* [Supplied data]:
---
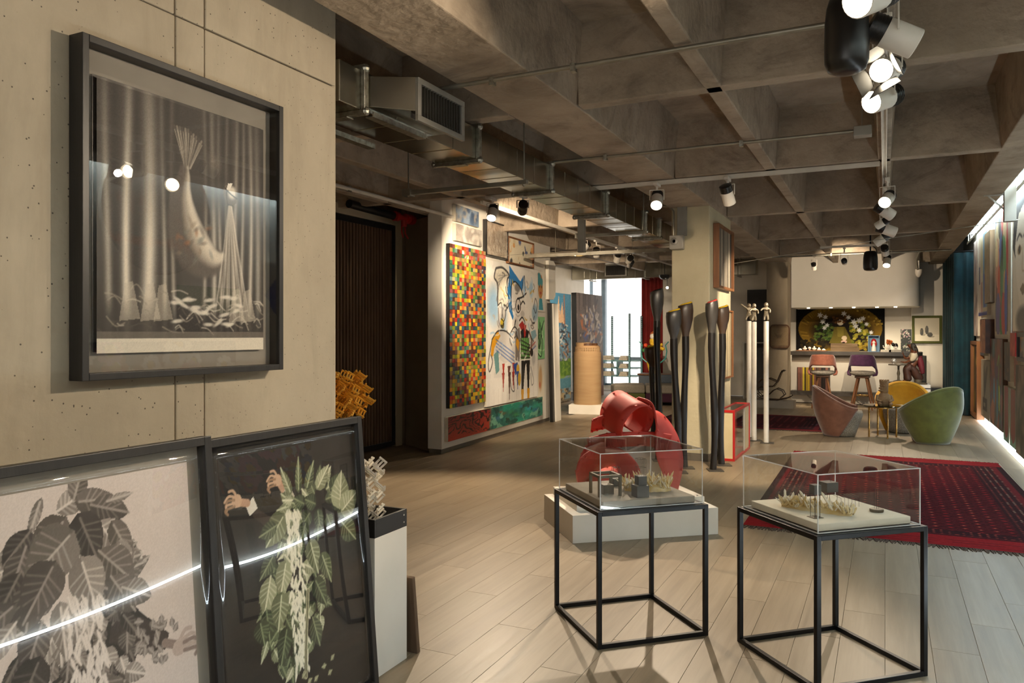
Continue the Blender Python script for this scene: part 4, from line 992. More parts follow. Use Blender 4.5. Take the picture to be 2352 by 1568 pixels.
# ---- lamp tracks
def track(label, p, q):
    t = thing('lamp_track', label, 'track', p)
    d = Vector(q)-Vector(p)
    mb = MB(); n = d.normalized(); s = Vector((n.y,-n.x,0))
    for k in (-.016, .016): mb.bar(tuple(s*k), tuple(d+s*k), .007, .036)
    mb.bar((0,0,.015), (d.x,d.y,d.z+.015), .034, .006)
    mb.build('rail', M['track'], t)
    return t
track('long white lamp track running straight back under the thin ceiling rib', (-.005,1.2,2.975), (-.005,15.0,2.975))
track('white lamp track crossing under the rib in front of the pier', (-3.9,7.42,2.975), (-.04,7.42,2.975))
track('short white lamp track stub near the far speaker', (-1.0,14.2,2.975), (-.06,14.2,2.975))
track('white lamp track running back over the far left paintings', (-4.05,7.6,2.965), (-4.05,14.2,2.965))
def spot(label, loc, aim, kind='white', on=0, size=1.0, tr=2.957, angle=50, blend=.6, lensr=None, group=None, drop=None, ltarget=None):
    """track spotlight: loc = middle of the can, aim = point it faces; tr = underside of its track"""
    t = thing('track_spotlight', label, 'spotlight', (loc[0], loc[1], tr), 0, group)
    L = Vector(loc)-Vector((loc[0],loc[1],tr)); D = (Vector(aim)-Vector(loc)).normalized()
    q = D.to_track_quat('Z', 'Y').to_matrix().to_4x4(); T = Matrix.Translation(L) @ q
    s = size
    mb = MB(); mb.box(-.02, .02, -.075, .075, -.022, .006); mb.build('adaptor', M['spot_white'], t, bevel=.003)
    side = D.cross(Vector((0,0,1))).normalized() if abs(D.z) < .95 else Vector((1,0,0))
    a = L+side*.056*s; b = L-side*.056*s; up = Vector((0,0,max(.03, -L.z*.62)))
    mb = MB(); mb.tube([(0,0,0), (0,0,-max(.02,-L.z*.36))], .011, 8)
    mb.bar(tuple(a), tuple(a+up), .016, .006); mb.bar(tuple(b), tuple(b+up), .016, .006); mb.bar(tuple(a+up), tuple(b+up), .018, .006); mb.build('yoke', M['spot_white'], t)
    r = .048*s
    mb = MB(); mb.M = T; mb.lathe([(r*.98,-.03*s), (r,-.028*s), (r,.075*s), (r*.93,.078*s), (r*.9,.06*s)], 20, caps=False); mb.lathe([(r*.0+.001,.055*s), (r*.9,.055*s)], 20, caps=False)
    body = mb.build('can', M['spot_white' if kind != 'dark' else 'spk'], t, smooth=True)
    mb = MB(); mb.M = T; mb.lathe([(r*.6,-.085*s), (r*.97,-.08*s), (r*.97,-.03*s), (r*.7,-.025*s)], 18)
    for k in range(5): mb.lathe([(r*1.0,-.080*s+.011*k*s), (r*1.0,-.075*s+.011*k*s)], 18)
    mb.build('heat_sink', M['spk'], t, smooth=True)
    if kind == 'barn':
        for k in range(4):
            mb = MB(); mb.M = T @ Matrix.Rotation(R(90*k+20), 4, 'Z')
            mb.hexa([(r*.98,-.04*s,.08*s), (r*1.02,-.04*s,.078*s), (r*1.02,.04*s,.078*s), (r*.98,.04*s,.08*s)], [(r*1.7,-.065*s,.15*s), (r*1.74,-.065*s,.148*s), (r*1.74,.065*s,.148*s), (r*1.7,.065*s,.15*s)]); mb.build('barn_door', M['spk'], t)
    mb = MB(); mb.M = T; mb.lathe([(.001,.062*s), (r*.86,.060*s)], 20, caps=False)
    mb.build('lens', M['lens'] if on else M['grey_metal'], t)
    if on:
        l = bpy.data.lights.new('lamp_beam', 'SPOT'); l.energy = on; l.color = WARM; l.spot_size = R(angle); l.spot_blend = blend; l.shadow_soft_size = .025
        o = bpy.data.objects.new('lamp_beam', l); COL.objects.link(o); o.parent = t
        P0 = L+D*(.17 if kind == 'barn' else .09)*s; o.location = P0
        D2 = (Vector(ltarget or aim)-(P0+Vector((loc[0],loc[1],tr)))).normalized()
        o.rotation_euler = D2.to_track_quat('-Z', 'Y').to_euler()
    return t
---
* [Given instruction]: Could you repeat all of the material exactly? Pictures should not be copied.

* [Completed task]:
Continue the Blender Python script for this scene: part 4, from line 992. More parts follow. Use Blender 4.5. Take the picture to be 2352 by 1568 pixels.
# ---- lamp tracks
def track(label, p, q):
    t = thing('lamp_track', label, 'track', p)
    d = Vector(q)-Vector(p)
    mb = MB(); n = d.normalized(); s = Vector((n.y,-n.x,0))
    for k in (-.016, .016): mb.bar(tuple(s*k), tuple(d+s*k), .007, .036)
    mb.bar((0,0,.015), (d.x,d.y,d.z+.015), .034, .006)
    mb.build('rail', M['track'], t)
    return t
track('long white lamp track running straight back under the thin ceiling rib', (-.005,1.2,2.975), (-.005,15.0,2.975))
track('white lamp track crossing under the rib in front of the pier', (-3.9,7.42,2.975), (-.04,7.42,2.975))
track('short white lamp track stub near the far speaker', (-1.0,14.2,2.975), (-.06,14.2,2.975))
track('white lamp track running back over the far left paintings', (-4.05,7.6,2.965), (-4.05,14.2,2.965))
def spot(label, loc, aim, kind='white', on=0, size=1.0, tr=2.957, angle=50, blend=.6, lensr=None, group=None, drop=None, ltarget=None):
    """track spotlight: loc = middle of the can, aim = point it faces; tr = underside of its track"""
    t = thing('track_spotlight', label, 'spotlight', (loc[0], loc[1], tr), 0, group)
    L = Vector(loc)-Vector((loc[0],loc[1],tr)); D = (Vector(aim)-Vector(loc)).normalized()
    q = D.to_track_quat('Z', 'Y').to_matrix().to_4x4(); T = Matrix.Translation(L) @ q
    s = size
    mb = MB(); mb.box(-.02, .02, -.075, .075, -.022, .006); mb.build('adaptor', M['spot_white'], t, bevel=.003)
    side = D.cross(Vector((0,0,1))).normalized() if abs(D.z) < .95 else Vector((1,0,0))
    a = L+side*.056*s; b = L-side*.056*s; up = Vector((0,0,max(.03, -L.z*.62)))
    mb = MB(); mb.tube([(0,0,0), (0,0,-max(.02,-L.z*.36))], .011, 8)
    mb.bar(tuple(a), tuple(a+up), .016, .006); mb.bar(tuple(b), tuple(b+up), .016, .006); mb.bar(tuple(a+up), tuple(b+up), .018, .006); mb.build('yoke', M['spot_white'], t)
    r = .048*s
    mb = MB(); mb.M = T; mb.lathe([(r*.98,-.03*s), (r,-.028*s), (r,.075*s), (r*.93,.078*s), (r*.9,.06*s)], 20, caps=False); mb.lathe([(r*.0+.001,.055*s), (r*.9,.055*s)], 20, caps=False)
    body = mb.build('can', M['spot_white' if kind != 'dark' else 'spk'], t, smooth=True)
    mb = MB(); mb.M = T; mb.lathe([(r*.6,-.085*s), (r*.97,-.08*s), (r*.97,-.03*s), (r*.7,-.025*s)], 18)
    for k in range(5): mb.lathe([(r*1.0,-.080*s+.011*k*s), (r*1.0,-.075*s+.011*k*s)], 18)
    mb.build('heat_sink', M['spk'], t, smooth=True)
    if kind == 'barn':
        for k in range(4):
            mb = MB(); mb.M = T @ Matrix.Rotation(R(90*k+20), 4, 'Z')
            mb.hexa([(r*.98,-.04*s,.08*s), (r*1.02,-.04*s,.078*s), (r*1.02,.04*s,.078*s), (r*.98,.04*s,.08*s)], [(r*1.7,-.065*s,.15*s), (r*1.74,-.065*s,.148*s), (r*1.74,.065*s,.148*s), (r*1.7,.065*s,.15*s)]); mb.build('barn_door', M['spk'], t)
    mb = MB(); mb.M = T; mb.lathe([(.001,.062*s), (r*.86,.060*s)], 20, caps=False)
    mb.build('lens', M['lens'] if on else M['grey_metal'], t)
    if on:
        l = bpy.data.lights.new('lamp_beam', 'SPOT'); l.energy = on; l.color = WARM; l.spot_size = R(angle); l.spot_blend = blend; l.shadow_soft_size = .025
        o = bpy.data.objects.new('lamp_beam', l); COL.objects.link(o); o.parent = t
        P0 = L+D*(.17 if kind == 'barn' else .09)*s; o.location = P0
        D2 = (Vector(ltarget or aim)-(P0+Vector((loc[0],loc[1],tr)))).normalized()
        o.rotation_euler = D2.to_track_quat('-Z', 'Y').to_euler()
    return t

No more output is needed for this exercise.